An anonymous reader writes "Scientists at a small startup called Walker Reading Technologies in Minnesota have determined that the human brain is not wired properly to read block text. They have found that our eyes view text as if they're peering through a straw. Not only does your brain see the text on the line you're reading, but it's also uploading superfluous information from the two lines above and the two lines below. This causes your brain to engage in a tug of war as it fights to filter and ignore the noise. The result is slower reading speeds and decreased comprehension. The company has developed a product that automatically re-formats text in a way that your brain can more easily comprehend."

2 of 404 comments (clear)

  1. Less confusing? by Aladrin · · Score: 5, Interesting

    That's supposed to be LESS confusing? My eye jumps to the colored words first, which appear to be picked almost randomly. (It looks like they are actually the verbs of the sentences.) Then I have to force my eye back to the beginning of the sentence and try to ignore the different colors. Then, because there's a break between that sentence and the next, I have to do the same thing all over again.

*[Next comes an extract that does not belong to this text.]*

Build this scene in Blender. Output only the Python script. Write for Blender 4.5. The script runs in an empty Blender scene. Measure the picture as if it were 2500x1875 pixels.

    And what's the difference if my eyes are pulling words from the previous and next sentence or the pieces of the current one? It's still giving me information that I don't need -right now- in the sentence.

    And the additional poem-like formatting is also confusing, as special formatting usually -means- something.

    Training myself to read this, which is only used online and only if licensed by this company, would be a hassle. And used very little.

    --
    "If you make people think they're thinking, they'll love you; But if you really make them think, they'll hate you." - DM
  2. Re:Seuss - No, it's Code Formatting! by mblase · · Score: 5, Interesting

    Well, it's not just indenting -- you can see from the highlights that they're breaking lines according to where the verbs are, kinda like those sentence diagrams you hated doing in junior high, and indenting according to the role that verb plays.

    (On the flip side, this seems to suggest that the engine needs to work entirely differently based on what language you're reading.)

    I'm kind of impressed, actually, in that the engine makes any kind of text look and read like non-rhyming poetry, implying that poets figured this technique out centuries before anyone actually codified it.